The latest alternative innovation to "real-time" event driven and/or "real-time" data warehouse architectures is MSSO Technology (Multiple Source Simple Output) which removes the need for the data warehouse and intermediary servers altogether since it is able to access live data directly from the source (even from multiple, disparate sources). Because live data is accessed directly by server-less means, it provides the potential for zero-latency, real-time data in the truest sense.
This is sometimes considered a subset of Operational intelligence and is also identified with Business Activity Monitoring. It allows entire processes (transactions, steps) to be monitored, metrics (latency, completion/failed ratios, etc.) to be viewed, compared with warehoused historic data, and trended in real-time. Advanced implementations allow threshold detection, alerting and providing feedback to the process execution systems themselves, thereby 'closing the loop'.
Technologies that can be supported to enable real-time business intelligence are data visualization, data federation, enterprise information integration, enterprise application integration and service oriented architecture. Complex event processing tools can be used to analyze data streams in real time and either trigger automated actions or alert workers to patterns and trends.
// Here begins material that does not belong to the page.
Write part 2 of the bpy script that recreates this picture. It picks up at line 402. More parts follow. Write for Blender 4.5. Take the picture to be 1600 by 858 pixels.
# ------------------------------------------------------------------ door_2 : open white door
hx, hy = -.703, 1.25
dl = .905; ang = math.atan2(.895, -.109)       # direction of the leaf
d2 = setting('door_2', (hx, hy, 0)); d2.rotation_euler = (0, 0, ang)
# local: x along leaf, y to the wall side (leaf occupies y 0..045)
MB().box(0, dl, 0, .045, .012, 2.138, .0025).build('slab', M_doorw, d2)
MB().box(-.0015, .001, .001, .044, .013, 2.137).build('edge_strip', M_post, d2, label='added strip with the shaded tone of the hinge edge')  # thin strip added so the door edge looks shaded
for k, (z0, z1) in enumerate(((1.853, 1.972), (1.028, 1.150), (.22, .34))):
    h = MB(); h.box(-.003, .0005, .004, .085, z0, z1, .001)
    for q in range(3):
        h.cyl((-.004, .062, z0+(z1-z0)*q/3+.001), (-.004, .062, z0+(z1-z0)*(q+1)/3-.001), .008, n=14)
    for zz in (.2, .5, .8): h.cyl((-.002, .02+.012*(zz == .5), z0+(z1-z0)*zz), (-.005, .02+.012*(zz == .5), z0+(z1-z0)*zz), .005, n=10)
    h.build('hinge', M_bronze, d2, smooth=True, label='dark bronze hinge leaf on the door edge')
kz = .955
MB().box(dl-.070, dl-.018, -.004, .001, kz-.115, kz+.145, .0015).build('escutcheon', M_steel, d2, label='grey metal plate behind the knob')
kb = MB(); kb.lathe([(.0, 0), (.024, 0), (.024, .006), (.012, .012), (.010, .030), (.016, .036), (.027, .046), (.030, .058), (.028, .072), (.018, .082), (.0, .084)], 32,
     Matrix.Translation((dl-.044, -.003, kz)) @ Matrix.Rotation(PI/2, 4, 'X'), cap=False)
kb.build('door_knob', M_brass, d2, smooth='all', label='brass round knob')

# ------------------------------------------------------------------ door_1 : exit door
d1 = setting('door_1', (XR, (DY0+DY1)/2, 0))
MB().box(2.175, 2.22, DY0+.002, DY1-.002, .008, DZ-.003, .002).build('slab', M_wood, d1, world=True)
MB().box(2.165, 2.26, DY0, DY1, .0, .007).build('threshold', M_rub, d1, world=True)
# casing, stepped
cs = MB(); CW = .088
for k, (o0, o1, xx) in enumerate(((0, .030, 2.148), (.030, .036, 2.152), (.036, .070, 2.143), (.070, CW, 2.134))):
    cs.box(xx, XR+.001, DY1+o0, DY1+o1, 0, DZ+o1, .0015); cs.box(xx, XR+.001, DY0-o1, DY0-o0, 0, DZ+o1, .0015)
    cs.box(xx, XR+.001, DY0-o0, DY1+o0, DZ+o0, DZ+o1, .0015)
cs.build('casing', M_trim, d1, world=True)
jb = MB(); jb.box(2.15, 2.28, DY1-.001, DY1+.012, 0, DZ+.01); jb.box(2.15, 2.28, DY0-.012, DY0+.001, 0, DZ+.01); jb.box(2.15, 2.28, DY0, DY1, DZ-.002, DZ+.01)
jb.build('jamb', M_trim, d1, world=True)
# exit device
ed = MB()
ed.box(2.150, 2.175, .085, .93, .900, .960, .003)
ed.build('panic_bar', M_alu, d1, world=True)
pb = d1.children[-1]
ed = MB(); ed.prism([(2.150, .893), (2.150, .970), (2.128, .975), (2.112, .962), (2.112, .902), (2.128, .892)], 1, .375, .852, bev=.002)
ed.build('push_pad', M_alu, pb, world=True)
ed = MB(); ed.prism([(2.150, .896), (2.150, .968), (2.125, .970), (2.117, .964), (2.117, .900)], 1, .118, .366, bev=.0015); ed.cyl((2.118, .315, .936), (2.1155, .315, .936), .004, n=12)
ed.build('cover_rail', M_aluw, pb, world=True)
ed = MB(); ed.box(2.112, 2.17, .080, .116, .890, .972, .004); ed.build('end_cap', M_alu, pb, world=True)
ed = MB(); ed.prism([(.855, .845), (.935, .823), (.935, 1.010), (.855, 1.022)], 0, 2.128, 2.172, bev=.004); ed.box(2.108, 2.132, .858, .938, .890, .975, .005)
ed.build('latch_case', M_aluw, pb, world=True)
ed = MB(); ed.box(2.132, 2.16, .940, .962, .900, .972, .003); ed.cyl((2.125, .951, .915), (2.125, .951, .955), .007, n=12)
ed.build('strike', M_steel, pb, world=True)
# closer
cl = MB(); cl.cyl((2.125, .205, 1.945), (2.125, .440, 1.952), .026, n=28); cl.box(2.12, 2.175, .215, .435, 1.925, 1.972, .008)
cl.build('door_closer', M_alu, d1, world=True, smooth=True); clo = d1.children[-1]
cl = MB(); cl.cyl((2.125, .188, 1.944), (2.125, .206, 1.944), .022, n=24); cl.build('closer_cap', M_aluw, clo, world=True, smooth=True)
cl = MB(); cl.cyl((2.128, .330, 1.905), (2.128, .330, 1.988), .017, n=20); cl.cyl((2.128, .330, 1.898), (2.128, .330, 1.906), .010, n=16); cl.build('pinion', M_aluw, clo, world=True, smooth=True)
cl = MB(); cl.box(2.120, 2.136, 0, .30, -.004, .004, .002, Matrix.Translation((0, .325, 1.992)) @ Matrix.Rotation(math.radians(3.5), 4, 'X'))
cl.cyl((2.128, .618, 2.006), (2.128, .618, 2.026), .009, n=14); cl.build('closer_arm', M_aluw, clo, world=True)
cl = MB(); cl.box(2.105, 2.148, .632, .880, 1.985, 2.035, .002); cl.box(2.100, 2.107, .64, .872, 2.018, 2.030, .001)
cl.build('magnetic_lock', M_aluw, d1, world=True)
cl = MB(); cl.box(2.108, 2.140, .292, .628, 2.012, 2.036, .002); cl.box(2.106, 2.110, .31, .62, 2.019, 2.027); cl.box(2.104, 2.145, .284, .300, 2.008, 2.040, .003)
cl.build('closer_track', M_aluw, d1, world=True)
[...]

Data warehouse appliance:Data warehouse appliance is a combination of hardware and software product which was designed exclusively for analytical processing. In data warehouse implementation, tasks that involve tuning, adding or editing structure around the data, data migration from other databases, reconciliation of data are done by DBA. Another task for DBA was to make the database to perform well for large sets of users. Whereas with data warehouse appliances, it is the vendor responsibility of the physical design and tuning the software as per hardware requirements. Data warehouse appliance package comes with its own operating system, storage, DBMS, software, and required hardware. If required data warehouse appliances can easily integrated with other tools.
Mobile technology: There are very limited vendors for providing mobile business intelligence; MBI is integrated with existing BI architecture. MBI is a package that uses existing BI applications so people can use on their mobile phone and make informed decision in real time.
Transportation industry can be benefited by using real-time analytics. For an example railroad network. Depending on the results provided by the real-time analytics, dispatcher can make a decision on what kind of train he can dispatch on the track depending on the train traffic and commodities shipped.